If your company has built up significant retained profits and you no longer need the business, choosing the right method to release those funds can greatly impact how much you keep after tax.
A Members’ Voluntary Liquidation (MVL) is a formal process that allows directors to close a solvent company and distribute its retained profits in a tax-efficient way. For many directors, an MVL is the most effective way to release funds while minimising their tax liability.
This article explains how an MVL works, its benefits, and what to consider before starting the process.
What Is a Members’ Voluntary Liquidation?
A Members’ Voluntary Liquidation is a formal procedure for closing a solvent company. “Solvent” means the company can pay all its debts, including any statutory interest, within 12 months.
In an MVL, a licensed insolvency practitioner (IP) is appointed as liquidator. The IP’s responsibilities include realising company assets and distributing funds to shareholders.
An MVL is often chosen because of its tax treatment. Retained profits are distributed as capital rather than income, which can significantly reduce the tax payable compared to taking final dividends.
When an MVL Is Suitable for Releasing Retained Profits
An MVL is usually the most cost-effective option for companies with retained profits around £25,000. Below this level, the tax advantage of capital treatment may be minimal and simpler closure methods, such as voluntary dissolution, might be more appropriate.

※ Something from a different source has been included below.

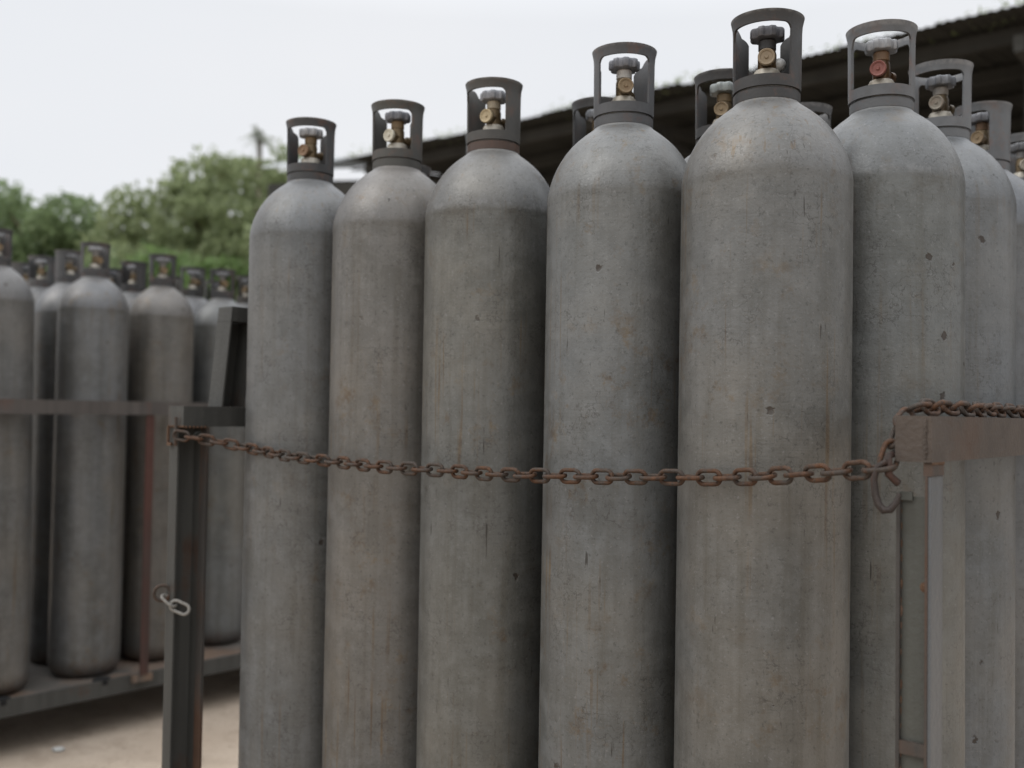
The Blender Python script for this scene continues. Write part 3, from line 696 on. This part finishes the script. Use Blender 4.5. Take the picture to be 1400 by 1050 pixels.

An MVL may be suitable if:
- The company has completed its purpose or trading activities
- Retained profits are above £25,000
- The company can fully pay all debts, including statutory interest, within 12 months.
Directors often use an MVL when they are retiring, finishing a period of contracting, restructuring their affairs, or no longer require the company for trading.
How an MVL Releases Retained Profits
In an MVL, retained profits are distributed to shareholders as capital distributions. This is important because capital distributions are subject to Capital Gains Tax (CGT) rather than Income Tax.
Many directors also qualify for Business Asset Disposal Relief (BADR), which can reduce the CGT rate to 14% on qualifying gains (up to the £1 million lifetime limit). This combination of capital treatment and BADR often makes an MVL one of the most tax-efficient ways to extract retained profits from a solvent company.
Steps in the MVL Process
1. Declaration of Solvency
The directors must sign a legal statement, known as a Declaration of Solvency, confirming that the company can pay its debts within 12 months. Making a false declaration is a serious offence, so the company’s financial position must be accurately assessed.
2. Appointment of a Liquidator
A licensed insolvency practitioner is appointed to act as liquidator. The liquidator takes control of the process, including notifying HMRC, Companies House, and any potential creditors via a publication called The Gazette.
3. Settling Debts and Distributing Funds
The liquidator ensures all outstanding debts are settled. Once liabilities are cleared, the remaining retained profits are distributed to shareholders as capital distributions. This can be done in cash or in specie (by transferring assets directly).
4. Company Closure
After all distributions are complete and clearance has been obtained from HMRC, the liquidator arranges for the company to be removed from the Companies House register.
Benefits of Using an MVL to Release Retained Profits
The primary benefit of using an MVL is tax efficiency. By treating retained profits as capital, shareholders often pay less tax than they would if those funds were distributed as dividends.
Additional benefits include:
- A formal process that ensures compliance with legal and tax requirements
- Flexibility in how assets are distributed, including cash or in specie
- A clear and organised closure, reducing the risk of future issues with HMRC or creditors.
Key Considerations Before Starting an MVL
Before entering into an MVL, directors should:
- Confirm the company is solvent and meets all eligibility requirements.
- Consider the timing of the liquidation, especially in relation to future business plans, to avoid anti-avoidance measures such as the Targeted Anti-Avoidance Rule (TAAR)
- Review eligibility for Business Asset Disposal Relief to maximise potential tax savings.
Planning in advance ensures that the MVL delivers the expected benefits and avoids unnecessary complications.
Planning Ahead to Make the Most of an MVL
A Members’ Voluntary Liquidation can be one of the most efficient ways to release retained profits from a solvent company. By structuring distributions as capital and taking advantage of Business Asset Disposal Relief, directors can achieve substantial tax savings.
Careful planning, accurate solvency assessments, and an understanding of the eligibility criteria are essential to making the most of an MVL. For directors with significant retained profits, it remains one of the most effective strategies for closing a company in a tax-efficient way.